For people our age, somewhere along this celebrating-it-our-way spirit and despite the family poojas we have forgotten to check what does each of these days mean in the most mythological sense. How many of us know the wheres of the origin of the mythological names, the whys of the rituals associated with each of these? Let’s change that from here and know each of these days a little more ritually!


Dhanteras or Dhanatrayodashi marks the beginning of the three days festival celebrations. And celebrations that don’t need a day go on much longer than just Diwali. Literally speaking, Dhanteras translates to Dhan meaning wealth and Teras meaning 13th day as per Hindu calendar. Since the purchase of metals is considered auspicious on this day, we see utensils, electronic items and silver being purchased for our homes. As we make trips to the market for these purchases, Jaipur is glowing and the brightness is at its peak.

Time we light up our home, in fact every corner of it, with those traditional diyas and aroma candles too for the aesthetics these days. It is Naraka Chaturdashi or Kali Chaudas, known to us as Choti Diwali. Kali (dark) Chaudas is celebrated on the 14th day of the dark half of Hindi Āshwin month to worship Mahakali or Shakti as on this day Kali killed the wicked Narakasura. On this day, we try to sprinkle colours in a floral pattern, so as to form a beautiful rangoli at the entrance of the house.

Jaipur Market

When out of the house, everybody seems to be at the sweet shop or at the jeweller’s. It is surely keeping the confectioners and the jewellers busy as a bee and happy as a clam! For those of us on the consumption end of sweets, it does not get more sugary at any other point in time. If one is counting calories, there are even diet mithais in the market. Get those for yourself or don’t get on that weighing machine.


Now comes the grand welcome of the most important festival in the country, Diwali or Deepavali, the festival of lights. We have read all about it through the school textbooks; the return of lord Rama after 14 years of exile. To welcome his return, diyas (ghee lamps) are lit in total of fourteen. No matter how many clothes we have, new clothes to wear for the day are one of the best part of the festival.
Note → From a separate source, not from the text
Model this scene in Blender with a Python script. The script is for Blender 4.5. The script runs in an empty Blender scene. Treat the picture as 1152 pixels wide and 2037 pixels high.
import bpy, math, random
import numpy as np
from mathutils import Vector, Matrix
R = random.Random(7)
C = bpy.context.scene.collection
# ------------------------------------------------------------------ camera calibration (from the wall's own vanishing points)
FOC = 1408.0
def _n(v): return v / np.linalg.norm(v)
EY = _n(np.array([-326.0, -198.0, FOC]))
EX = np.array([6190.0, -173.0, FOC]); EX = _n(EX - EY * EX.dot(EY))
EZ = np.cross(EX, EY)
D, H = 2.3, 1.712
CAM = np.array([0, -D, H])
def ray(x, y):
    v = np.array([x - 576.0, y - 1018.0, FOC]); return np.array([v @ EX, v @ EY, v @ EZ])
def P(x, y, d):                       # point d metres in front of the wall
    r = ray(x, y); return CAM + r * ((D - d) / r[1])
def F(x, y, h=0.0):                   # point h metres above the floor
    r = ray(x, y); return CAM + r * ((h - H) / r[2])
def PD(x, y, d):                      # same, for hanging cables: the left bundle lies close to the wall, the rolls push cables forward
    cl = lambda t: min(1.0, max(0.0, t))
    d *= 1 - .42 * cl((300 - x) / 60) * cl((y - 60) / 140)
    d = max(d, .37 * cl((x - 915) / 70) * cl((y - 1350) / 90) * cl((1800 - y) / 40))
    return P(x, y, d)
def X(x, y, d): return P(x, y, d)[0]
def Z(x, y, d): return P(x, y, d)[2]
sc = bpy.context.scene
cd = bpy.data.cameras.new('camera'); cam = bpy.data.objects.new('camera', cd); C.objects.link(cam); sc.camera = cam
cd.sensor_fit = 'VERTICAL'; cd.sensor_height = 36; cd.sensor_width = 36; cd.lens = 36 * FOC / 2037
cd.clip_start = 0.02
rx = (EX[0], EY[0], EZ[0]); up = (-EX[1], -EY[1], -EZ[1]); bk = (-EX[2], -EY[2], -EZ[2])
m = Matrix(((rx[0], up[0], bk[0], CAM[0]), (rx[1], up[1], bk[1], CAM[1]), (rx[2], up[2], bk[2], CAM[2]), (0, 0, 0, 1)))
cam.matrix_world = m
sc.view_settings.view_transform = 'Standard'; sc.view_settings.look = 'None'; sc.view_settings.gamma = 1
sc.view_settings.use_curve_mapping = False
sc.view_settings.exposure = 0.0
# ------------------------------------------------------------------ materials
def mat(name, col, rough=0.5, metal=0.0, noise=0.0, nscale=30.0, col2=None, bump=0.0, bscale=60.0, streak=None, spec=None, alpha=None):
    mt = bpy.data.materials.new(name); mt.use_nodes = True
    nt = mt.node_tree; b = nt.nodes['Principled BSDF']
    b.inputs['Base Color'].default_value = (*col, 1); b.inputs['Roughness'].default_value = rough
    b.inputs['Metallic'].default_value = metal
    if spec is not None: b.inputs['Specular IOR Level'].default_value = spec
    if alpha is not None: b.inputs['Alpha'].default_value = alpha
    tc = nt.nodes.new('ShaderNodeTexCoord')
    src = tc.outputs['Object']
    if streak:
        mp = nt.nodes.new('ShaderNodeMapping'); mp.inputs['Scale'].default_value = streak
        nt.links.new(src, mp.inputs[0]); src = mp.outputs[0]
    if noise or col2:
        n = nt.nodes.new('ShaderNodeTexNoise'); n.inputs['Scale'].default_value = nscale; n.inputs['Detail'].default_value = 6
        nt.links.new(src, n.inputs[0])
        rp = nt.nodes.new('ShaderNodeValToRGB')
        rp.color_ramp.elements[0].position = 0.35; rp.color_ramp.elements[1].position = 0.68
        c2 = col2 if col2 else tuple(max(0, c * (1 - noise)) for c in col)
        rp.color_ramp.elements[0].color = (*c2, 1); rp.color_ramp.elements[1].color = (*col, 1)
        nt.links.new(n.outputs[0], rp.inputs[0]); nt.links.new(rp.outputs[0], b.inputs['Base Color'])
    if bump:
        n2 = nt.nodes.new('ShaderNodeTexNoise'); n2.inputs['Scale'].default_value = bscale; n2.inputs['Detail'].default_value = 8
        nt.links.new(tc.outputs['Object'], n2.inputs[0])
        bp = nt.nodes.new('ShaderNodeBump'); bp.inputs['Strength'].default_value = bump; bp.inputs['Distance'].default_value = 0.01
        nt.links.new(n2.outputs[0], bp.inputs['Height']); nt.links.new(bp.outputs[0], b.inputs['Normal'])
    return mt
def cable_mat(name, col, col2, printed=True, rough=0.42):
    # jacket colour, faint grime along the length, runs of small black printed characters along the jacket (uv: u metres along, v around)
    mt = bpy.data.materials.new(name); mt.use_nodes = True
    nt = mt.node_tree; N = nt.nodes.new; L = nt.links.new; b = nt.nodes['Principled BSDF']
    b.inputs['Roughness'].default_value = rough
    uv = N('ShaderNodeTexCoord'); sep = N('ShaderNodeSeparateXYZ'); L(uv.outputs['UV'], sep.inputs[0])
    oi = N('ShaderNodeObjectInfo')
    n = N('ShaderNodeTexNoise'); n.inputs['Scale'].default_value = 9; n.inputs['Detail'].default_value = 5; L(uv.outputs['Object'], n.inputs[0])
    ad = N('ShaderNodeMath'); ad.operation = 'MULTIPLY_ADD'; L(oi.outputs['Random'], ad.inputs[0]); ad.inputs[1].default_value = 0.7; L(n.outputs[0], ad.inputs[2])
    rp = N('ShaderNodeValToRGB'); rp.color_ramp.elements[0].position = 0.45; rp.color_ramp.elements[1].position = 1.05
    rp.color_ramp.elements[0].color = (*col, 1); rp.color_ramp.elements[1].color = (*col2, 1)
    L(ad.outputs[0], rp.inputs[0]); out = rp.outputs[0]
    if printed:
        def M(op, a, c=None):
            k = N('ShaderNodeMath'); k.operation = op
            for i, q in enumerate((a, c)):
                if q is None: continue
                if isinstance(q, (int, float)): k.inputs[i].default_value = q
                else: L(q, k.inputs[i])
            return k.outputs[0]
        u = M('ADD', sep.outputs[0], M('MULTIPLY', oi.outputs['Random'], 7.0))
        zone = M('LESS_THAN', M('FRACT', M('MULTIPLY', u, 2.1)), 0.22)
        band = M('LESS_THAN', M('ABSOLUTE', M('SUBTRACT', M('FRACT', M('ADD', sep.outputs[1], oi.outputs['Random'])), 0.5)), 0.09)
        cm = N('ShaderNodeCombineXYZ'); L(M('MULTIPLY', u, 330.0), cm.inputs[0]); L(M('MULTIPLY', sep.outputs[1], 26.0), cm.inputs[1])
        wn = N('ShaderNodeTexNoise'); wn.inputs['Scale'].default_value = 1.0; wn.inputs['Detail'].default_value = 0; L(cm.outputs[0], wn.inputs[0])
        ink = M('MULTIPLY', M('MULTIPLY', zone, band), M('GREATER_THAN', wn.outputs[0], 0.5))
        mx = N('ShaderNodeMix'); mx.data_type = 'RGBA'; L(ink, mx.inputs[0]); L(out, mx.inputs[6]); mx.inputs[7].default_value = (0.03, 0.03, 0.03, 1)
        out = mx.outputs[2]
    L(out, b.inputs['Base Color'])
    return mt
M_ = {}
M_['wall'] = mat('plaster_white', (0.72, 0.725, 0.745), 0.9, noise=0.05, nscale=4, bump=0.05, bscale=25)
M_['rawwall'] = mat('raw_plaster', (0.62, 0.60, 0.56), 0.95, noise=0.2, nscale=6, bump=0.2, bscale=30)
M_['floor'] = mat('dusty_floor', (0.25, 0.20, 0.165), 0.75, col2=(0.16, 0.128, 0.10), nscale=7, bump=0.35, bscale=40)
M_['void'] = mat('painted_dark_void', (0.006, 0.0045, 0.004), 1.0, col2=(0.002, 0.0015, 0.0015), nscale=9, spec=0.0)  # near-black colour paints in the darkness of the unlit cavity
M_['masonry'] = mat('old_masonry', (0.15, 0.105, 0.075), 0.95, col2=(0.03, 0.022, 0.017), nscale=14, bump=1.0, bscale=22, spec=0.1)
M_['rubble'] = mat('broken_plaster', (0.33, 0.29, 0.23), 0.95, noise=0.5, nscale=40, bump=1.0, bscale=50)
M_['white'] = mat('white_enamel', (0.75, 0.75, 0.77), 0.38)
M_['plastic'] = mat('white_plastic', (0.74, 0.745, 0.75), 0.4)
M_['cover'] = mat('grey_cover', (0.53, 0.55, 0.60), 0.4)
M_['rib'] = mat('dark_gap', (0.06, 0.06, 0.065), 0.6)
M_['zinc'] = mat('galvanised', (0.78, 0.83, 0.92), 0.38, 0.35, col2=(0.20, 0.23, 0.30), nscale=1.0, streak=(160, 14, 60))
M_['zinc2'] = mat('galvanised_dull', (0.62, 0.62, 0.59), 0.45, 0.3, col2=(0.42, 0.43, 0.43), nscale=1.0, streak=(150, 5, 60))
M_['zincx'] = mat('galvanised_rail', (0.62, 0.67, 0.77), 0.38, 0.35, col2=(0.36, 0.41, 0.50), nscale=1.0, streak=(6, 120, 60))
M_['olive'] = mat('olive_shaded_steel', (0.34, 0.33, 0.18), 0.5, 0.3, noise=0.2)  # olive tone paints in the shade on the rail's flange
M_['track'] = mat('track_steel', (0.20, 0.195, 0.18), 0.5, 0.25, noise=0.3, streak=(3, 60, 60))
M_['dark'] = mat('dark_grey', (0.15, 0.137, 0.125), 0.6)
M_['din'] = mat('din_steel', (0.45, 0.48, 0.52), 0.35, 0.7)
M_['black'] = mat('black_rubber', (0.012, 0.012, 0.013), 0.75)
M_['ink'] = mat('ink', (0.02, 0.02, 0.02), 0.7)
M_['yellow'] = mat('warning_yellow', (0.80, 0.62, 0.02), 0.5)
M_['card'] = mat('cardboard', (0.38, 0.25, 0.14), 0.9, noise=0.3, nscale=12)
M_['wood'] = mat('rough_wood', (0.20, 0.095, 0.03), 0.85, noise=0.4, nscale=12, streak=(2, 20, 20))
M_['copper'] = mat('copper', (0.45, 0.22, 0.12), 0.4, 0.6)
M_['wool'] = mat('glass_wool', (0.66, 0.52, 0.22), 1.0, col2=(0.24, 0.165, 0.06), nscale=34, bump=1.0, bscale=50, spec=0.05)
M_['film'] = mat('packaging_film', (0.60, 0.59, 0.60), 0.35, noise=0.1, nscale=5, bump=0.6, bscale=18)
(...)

The Laxmi pooja with the family and the cracker bursting competition with cousins give memories worth cherishing for a long time. Some pictures should be clicked so that we do not rely on our memories completely.
But did we know that Diwali is an official holiday even in Nepal, Sri Lanka, Myanmar, Mauritius, Guyana, Trinidad & Tobago, Suriname, Malaysia, Singapore and Fiji? So forget your worries, actually leave them to the happy breeze blowing and make the best of the year left.